Both characters were more likable. Don Quixote, now knowing that his exploits are known worldwide, is less seeking to establish his reputation as a knight errant, and Sancho, who now knows his master is mad but, in the eyes of many, is madder to follow him still, displays a humorous side and takes advantage of Quixote’s blindness to reality to cover up his own mistakes. For example, when he couldn’t find Dulcinea Del Toboso but made her up as having been victim of an enchantment.

What rubbed me off the wrong way was that there are so many people who were so amused by Don Quixote’s madness that they played along, just to have a good laugh. That’s no way to treat a mentally ill person, no matter how well they speak. Don Quixote seems only crazy when the subject of knight errant is brought up, but about other subjects, he’s a very logic and knowledgeable man. He has a heart in the right place and he genuinely believes in all the virtues of a knight errant.

The character development of the two protagonists was well handled. I was pleasantly surprised. You see how Sancho’s attitude toward his master changes.
The dialogues are a bit too long, with a lot of sentence flourishing and unnecessary ranting. I admit I skipped some parts because they were just too long. I’m not saying they aren’t useful to the plot; after all, the plot is only about Don Quixote’s adventures, which encompass everything that’s in the book.

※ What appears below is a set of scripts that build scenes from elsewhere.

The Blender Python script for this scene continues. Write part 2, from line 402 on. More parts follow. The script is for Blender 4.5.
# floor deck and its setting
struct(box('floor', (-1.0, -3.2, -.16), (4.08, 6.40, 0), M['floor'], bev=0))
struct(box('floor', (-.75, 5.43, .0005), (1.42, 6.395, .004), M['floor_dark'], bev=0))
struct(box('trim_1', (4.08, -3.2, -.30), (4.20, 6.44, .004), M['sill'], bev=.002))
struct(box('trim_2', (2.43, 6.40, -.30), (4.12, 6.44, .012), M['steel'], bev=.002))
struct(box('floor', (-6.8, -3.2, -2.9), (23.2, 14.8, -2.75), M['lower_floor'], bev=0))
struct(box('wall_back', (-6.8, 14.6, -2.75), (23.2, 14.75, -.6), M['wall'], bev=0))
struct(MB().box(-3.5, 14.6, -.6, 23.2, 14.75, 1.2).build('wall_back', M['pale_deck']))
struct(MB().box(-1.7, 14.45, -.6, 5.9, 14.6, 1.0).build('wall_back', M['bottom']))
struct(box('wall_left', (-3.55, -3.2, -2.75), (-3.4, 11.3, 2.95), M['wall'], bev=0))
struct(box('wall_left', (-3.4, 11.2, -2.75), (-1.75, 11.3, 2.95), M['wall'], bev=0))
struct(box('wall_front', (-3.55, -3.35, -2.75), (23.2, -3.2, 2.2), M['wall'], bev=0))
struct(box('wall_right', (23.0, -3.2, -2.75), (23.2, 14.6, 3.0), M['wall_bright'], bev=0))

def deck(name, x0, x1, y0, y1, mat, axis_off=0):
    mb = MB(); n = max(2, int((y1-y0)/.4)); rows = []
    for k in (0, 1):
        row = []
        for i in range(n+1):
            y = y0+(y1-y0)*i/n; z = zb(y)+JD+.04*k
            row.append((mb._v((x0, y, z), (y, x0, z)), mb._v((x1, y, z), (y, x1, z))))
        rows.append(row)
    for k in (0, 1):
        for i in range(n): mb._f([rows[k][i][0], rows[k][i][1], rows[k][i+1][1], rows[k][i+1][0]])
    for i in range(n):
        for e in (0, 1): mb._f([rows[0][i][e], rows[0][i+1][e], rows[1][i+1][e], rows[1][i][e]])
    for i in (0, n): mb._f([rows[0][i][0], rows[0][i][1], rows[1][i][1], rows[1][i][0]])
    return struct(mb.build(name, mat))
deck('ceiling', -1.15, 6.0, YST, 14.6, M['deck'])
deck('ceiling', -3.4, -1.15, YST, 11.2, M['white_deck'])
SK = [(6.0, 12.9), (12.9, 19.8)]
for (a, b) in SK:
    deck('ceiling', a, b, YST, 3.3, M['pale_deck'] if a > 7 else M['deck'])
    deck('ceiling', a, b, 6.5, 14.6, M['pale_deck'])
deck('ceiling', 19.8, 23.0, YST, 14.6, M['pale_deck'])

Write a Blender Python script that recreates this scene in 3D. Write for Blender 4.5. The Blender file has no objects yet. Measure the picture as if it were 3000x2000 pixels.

The individuality of Cervantes’ characters is remarkable. Everyone has a distinct personality & there are well-made character developments. Especially in the 2nd part.

It’s interesting to see how the characters themselves react to knowing they’re being written about. The book is a nice exploration of narration, I’ll grant it that.

It does distinguish itself from other knightly tales, though, as the protagonists are not all that dignified. They fall, and get beaten, and relieve their..natural needs. They’re pretty much “real” people in their adventures, except of course for their insanity.

Anyway, stay clear of this book, unless you’re curious about its reputation, like I was. I really didn’t like it.